Much of the United States' military budget and foreign aid is used to subsidize defense contractors with plants in influential districts and to buy weapons that are ultimately used to kill innocents and even American soldiers. The United States exports 60 percent of the weapons sold worldwide, weaponry that is then used to justify even more defense spending. A secret FBI report revealed that it was a U.S. AN-M41 fragmentation bomb that exploded in Santo Domingo, Colombia on December 13,1998, killing at least nineteen civilians, including several small children (the Colombian military had blamed the bombing on leftists). The bomb was part of the billions of dollars worth of weaponry given by the United States to military dictatorships around the world.

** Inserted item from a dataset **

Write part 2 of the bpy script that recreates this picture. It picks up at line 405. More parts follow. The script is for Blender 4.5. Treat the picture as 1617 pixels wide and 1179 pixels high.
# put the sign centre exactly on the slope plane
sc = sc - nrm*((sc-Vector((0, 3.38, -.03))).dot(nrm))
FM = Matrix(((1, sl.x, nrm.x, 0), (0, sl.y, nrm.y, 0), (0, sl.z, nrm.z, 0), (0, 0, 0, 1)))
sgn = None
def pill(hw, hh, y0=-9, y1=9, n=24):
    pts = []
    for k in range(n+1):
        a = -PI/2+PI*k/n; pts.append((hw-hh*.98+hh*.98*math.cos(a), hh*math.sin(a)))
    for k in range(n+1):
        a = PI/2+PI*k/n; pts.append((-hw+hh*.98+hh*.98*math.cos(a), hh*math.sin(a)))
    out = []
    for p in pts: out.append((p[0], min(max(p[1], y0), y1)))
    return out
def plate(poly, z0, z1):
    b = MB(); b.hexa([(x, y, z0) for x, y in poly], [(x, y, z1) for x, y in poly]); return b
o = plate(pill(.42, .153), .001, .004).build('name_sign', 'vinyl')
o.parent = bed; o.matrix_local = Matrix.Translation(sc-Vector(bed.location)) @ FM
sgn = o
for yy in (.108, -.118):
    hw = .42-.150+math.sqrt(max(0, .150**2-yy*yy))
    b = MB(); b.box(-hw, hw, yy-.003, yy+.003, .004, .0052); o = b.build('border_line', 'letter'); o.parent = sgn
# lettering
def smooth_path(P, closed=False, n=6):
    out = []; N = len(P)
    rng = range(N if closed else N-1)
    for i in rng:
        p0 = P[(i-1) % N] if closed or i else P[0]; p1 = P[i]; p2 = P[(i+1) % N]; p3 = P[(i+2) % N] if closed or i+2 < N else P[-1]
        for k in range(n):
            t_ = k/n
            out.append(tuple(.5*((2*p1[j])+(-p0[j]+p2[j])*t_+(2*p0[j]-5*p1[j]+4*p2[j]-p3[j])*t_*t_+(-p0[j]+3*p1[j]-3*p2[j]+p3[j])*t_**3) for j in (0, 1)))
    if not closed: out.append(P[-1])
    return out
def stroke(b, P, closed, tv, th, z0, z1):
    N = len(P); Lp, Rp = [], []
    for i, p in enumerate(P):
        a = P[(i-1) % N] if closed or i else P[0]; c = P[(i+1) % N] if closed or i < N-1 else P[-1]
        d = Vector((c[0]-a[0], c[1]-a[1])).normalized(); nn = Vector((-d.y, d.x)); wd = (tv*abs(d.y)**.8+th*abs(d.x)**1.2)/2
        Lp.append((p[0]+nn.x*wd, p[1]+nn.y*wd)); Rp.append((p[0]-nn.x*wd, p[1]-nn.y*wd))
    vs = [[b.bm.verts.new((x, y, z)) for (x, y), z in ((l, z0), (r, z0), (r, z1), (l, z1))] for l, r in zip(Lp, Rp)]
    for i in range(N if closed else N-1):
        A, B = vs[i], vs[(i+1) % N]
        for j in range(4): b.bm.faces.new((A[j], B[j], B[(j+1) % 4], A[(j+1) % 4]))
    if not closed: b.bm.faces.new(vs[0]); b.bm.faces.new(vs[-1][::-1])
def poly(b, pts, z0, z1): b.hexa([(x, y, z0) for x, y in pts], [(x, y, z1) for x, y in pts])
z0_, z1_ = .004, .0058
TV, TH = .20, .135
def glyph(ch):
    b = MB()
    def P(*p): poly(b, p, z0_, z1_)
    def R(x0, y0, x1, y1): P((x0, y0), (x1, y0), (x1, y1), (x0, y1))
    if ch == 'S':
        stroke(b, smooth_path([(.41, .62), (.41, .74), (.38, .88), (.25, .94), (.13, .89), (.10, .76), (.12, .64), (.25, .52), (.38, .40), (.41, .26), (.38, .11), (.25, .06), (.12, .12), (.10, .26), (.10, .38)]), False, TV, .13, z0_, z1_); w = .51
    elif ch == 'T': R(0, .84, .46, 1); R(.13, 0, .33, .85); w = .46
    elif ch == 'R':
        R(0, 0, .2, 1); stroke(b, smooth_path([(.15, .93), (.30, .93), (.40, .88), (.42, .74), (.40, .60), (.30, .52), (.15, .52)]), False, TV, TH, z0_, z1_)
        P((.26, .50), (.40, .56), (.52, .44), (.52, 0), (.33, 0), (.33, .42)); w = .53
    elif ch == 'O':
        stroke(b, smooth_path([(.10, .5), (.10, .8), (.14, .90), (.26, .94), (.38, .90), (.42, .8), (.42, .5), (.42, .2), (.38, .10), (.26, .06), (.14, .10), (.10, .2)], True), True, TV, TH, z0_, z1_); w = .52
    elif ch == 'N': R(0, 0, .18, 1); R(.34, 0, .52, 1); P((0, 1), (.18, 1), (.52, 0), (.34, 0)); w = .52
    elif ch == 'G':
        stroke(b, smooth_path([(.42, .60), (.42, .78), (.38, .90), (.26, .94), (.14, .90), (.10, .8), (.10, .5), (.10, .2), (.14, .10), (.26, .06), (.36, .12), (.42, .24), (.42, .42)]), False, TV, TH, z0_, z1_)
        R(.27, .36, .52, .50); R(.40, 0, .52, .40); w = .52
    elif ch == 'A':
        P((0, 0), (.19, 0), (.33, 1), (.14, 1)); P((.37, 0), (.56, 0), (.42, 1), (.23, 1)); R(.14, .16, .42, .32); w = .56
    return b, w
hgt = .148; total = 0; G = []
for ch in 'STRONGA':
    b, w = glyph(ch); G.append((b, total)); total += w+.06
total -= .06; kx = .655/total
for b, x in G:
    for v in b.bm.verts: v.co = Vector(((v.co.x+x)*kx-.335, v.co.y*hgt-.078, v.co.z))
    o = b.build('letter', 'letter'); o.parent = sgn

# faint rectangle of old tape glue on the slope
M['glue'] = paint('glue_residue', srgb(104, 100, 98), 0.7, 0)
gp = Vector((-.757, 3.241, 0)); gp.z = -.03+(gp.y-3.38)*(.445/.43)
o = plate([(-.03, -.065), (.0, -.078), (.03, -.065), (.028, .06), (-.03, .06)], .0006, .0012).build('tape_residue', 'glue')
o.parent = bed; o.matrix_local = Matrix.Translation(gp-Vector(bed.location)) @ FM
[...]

News of how American weapons were being used to murder innocents did not stop Congress and the Clinton administration from giving $1.3 billion in military aid to Colombia in the name of stopping the drug trade. The massive military-industrial complex promotes war around the world, not peace.

Progressives don't need to argue for dismantling the military. To the contrary, the left ought to propose a military budget that will make the United States by far the most powerful military force in the world. But thanks to all the waste in the Defense Department and the end of the cold war, the United States could dominate the world while spending about half of what it currently does. Progressives don't need to urge extensive cuts that might make the United States a second-rate military force: a gradual reduction of the military budget to $150 billion to $200 billion a year would still make America the dominant power in the world and easily capable of all necessary military action. All that extra money (about $1 trillion per decade) could be used for debt reduction and investment in education to increase the long-term military security of the United States.